Uma vez realidade, para garantir que a intervenção federal no Rio de Janeiro seja minimamente republicana, transparente e efetiva para a redução da violência, o Instituto Sou da Paz recomenda:
1. Esclarecer e tornar públicos os critérios técnicos em que se baseou o diagnóstico utilizado para justificar a intervenção federal;
2. Publicar orientações destinadas às polícias e ao Exército voltadas principalmente para o uso da força letal e à garantia de direitos fundamentais no âmbito da intervenção;
3. Detalhar os mandatos das Forças Armadas e outros atores federais e estaduais no âmbito da intervenção, bem como da mobilização dos recursos operacionais, logísticos e financeiros a serem empregados, buscando envolver ao máximo as forças de segurança estaduais, inclusive no que for necessário para auxiliar em sua reestruturação, como forma de garantir um legado estrutural para o Rio de Janeiro;
4. Apresentar um planejamento da intervenção focado em objetivos no curto, médio e longo prazo, incluindo indicadores claros para avaliação da efetividade e eficiência das ações;
5. Criar mecanismos permanentes de prestação de contas sobre as ações realizadas e os resultados alcançados, tornando-os públicos e possibilitando o monitoramento por parte de toda a sociedade;
6. Apresentar um plano que priorize o controle da corrupção dentro das polícias e em outras esferas do estado fluminense e a redução da letalidade nas ações policiais, tanto de civis quanto dos policiais;
7. Fortalecer iniciativas para combater o tráfico de armas e munição, em especial com uso de rastreamento sistemático do arsenal apreendido.
É cedo, decerto, para a cobrança de resultados da intervenção decretada pelo presidente Temer. Mas se há a algo a aprender com a violência no Rio de Janeiro nas últimas décadas é que a lógica do confronto apartado da inteligência policial só amplia o risco para quem está na linha de tiro – sejam policiais, soldados ou, principalmente, moradores das comunidades.

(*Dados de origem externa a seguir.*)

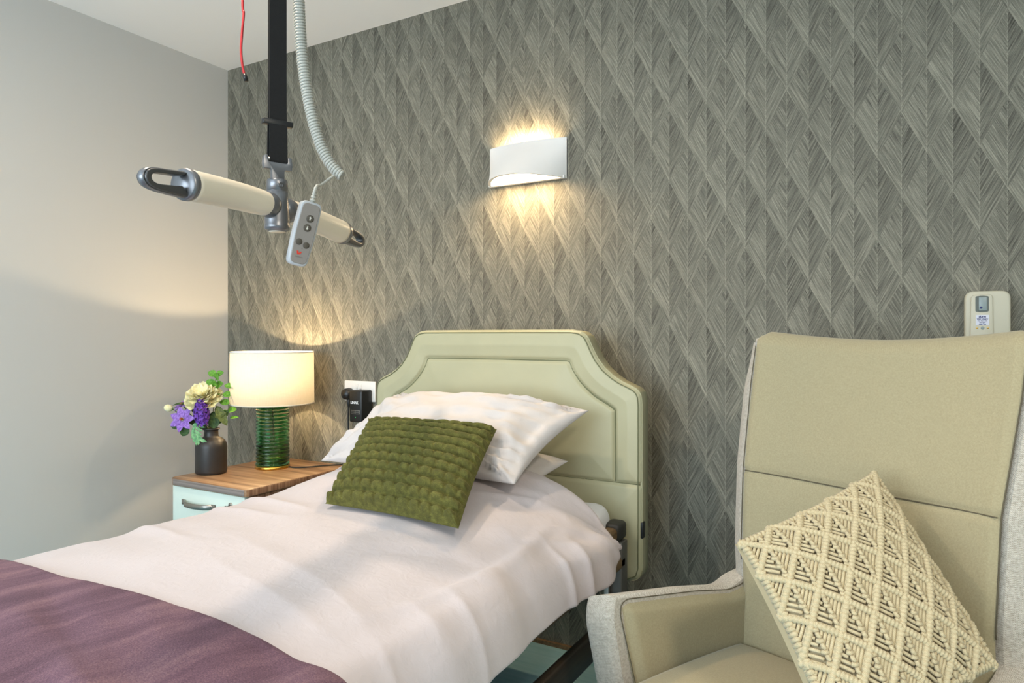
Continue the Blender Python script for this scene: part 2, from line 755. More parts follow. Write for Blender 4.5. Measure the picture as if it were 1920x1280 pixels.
def slab(name, lo, hi, mat):
    return struct(box(name, lo, hi, mat, None, 0))


def wall_slab(name, lo, hi, mat):
    """box whose object origin stays at the world origin so that its texture runs in room coordinates"""
    o_ = box(name, lo, hi, mat, None, 0)
    off = o_.location.copy()
    o_.data.transform(Matrix.Translation(off))
    o_.location = (0, 0, 0)
    return struct(o_)


wall_slab('wall_back', (-0.1, 0, 0), (RX + 0.1, 0.1, RH), M['wallpaper'])
wall_slab('wall_left', (-0.1, RY, 0), (0, 0, RH), M['wall'])
wall_slab('wall_right', (RX, RY, 0), (RX + 0.1, 0, RH), M['wall'])
wall_slab('floor', (-0.1, RY - 0.1, -0.1), (RX + 0.1, 0.1, 0), M['floor'])
wall_slab('ceiling', (-0.1, RY - 0.1, RH), (RX + 0.1, 0.1, RH + 0.1), M['ceil'])
# front wall with a window opening (behind the camera)
wx0, wx1, wz0, wz1 = 0.35, 2.75, 0.65, 2.2
fw = MB()
for lo, hi in (((0, 0), (wx0, RH)), ((wx1, 0), (RX, RH)), ((wx0, 0), (wx1, wz0)), ((wx0, wz1), (wx1, RH))):
    c = [(lo[0], RY, lo[1]), (hi[0], RY, lo[1]), (hi[0], RY, hi[1]), (lo[0], RY, hi[1])]
    c += [(p[0], RY - 0.1, p[2]) for p in c]
    fw.add(c, [(0, 1, 2, 3), (7, 6, 5, 4), (0, 4, 5, 1), (1, 5, 6, 2), (2, 6, 7, 3), (3, 7, 4, 0)])
struct(fw.build('wall_front', M['wall'], None, smooth=False))
win = thing('window_1', ((wx0 + wx1) / 2, RY - 0.05, wz0), '', '')
del win['label'], win['category']
win['kind'] = 'structure'
for lo, hi in (((wx0, wz0), (wx0 + .06, wz1)), ((wx1 - .06, wz0), (wx1, wz1)), ((wx0 + .06, wz0), (wx1 - .06, wz0 + .06)),
               ((wx0 + .06, wz1 - .06), (wx1 - .06, wz1)), (((wx0 + wx1) / 2 - .03, wz0 + .06), ((wx0 + wx1) / 2 + .03, wz1 - .06))):
    box('window_frame', (lo[0], RY - .08, lo[1]), (hi[0], RY - .02, hi[1]), M['white_plastic'], win, 0.004)
for x0, x1 in ((wx0 + .06, (wx0 + wx1) / 2 - .03), ((wx0 + wx1) / 2 + .03, wx1 - .06)):
    box('pane', (x0, RY - .055, wz0 + .06), (x1, RY - .045, wz1 - .06), M['window_glass'], win, 0)
wall_slab('baseboard_back', (0, -0.012, 0), (RX, 0, 0.014), M['rail_wood'])

# ceiling lamps that light the room (above the frame)
for i, (x, y, lab) in enumerate(((1.42, -1.30, 'round flush ceiling lamp above the bed'), (3.75, -2.35, 'round flush ceiling lamp over the right side of the room'))):
    cl = thing('ceiling_lamp', (x, y, RH), lab, 'ceiling lamp')
    MB().lathe([(0.0, RH), (0.15, RH), (0.15, RH - 0.05), (0.135, RH - 0.055), (0.13, RH - 0.03), (0, RH - 0.03)], (x, y, 0)).build('lamp_housing', M['white_plastic'], cl)
    MB().lathe([(0.0, RH - 0.032), (0.128, RH - 0.032), (0.12, RH - 0.045), (0, RH - 0.05)], (x, y, 0)).build('diffuser', M['lamp_disc'], cl)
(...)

É preciso destacar, ainda, a recorrente opção do governo federal pelas Forças Armadas em detrimento das forças policiais constituídas nos estados que sofreram intervenção ou operações de Garantia da Lei e da Ordem (GLO). Para além do desvio de função e deficiências naturais de uma força de guerra para operações no seio de grandes cidades, despreza-se o esforço na construção democrática e republicana de um campo civil na segurança pública. É ignorado, ou relegado à segunda classe, o trabalho de policiais, gestores e especialistas dedicados à promoção da paz social e da justiça desde a redemocratização.
Apesar de o governo federal seguir insistindo na estratégia do uso das Forças Armadas para combater o crime, acreditamos que a forma mais eficaz de combater “a metástase” da violência continua sendo a promoção da boa gestão, robusta e prioritária, de políticas públicas de segurança e do sistema de justiça criminal. Enquanto o fuzil for a única resposta do governo federal para os problemas de segurança pública, que vão muito além do Rio de Janeiro, dificilmente o Brasil verá solução para o mal do crime e da violência.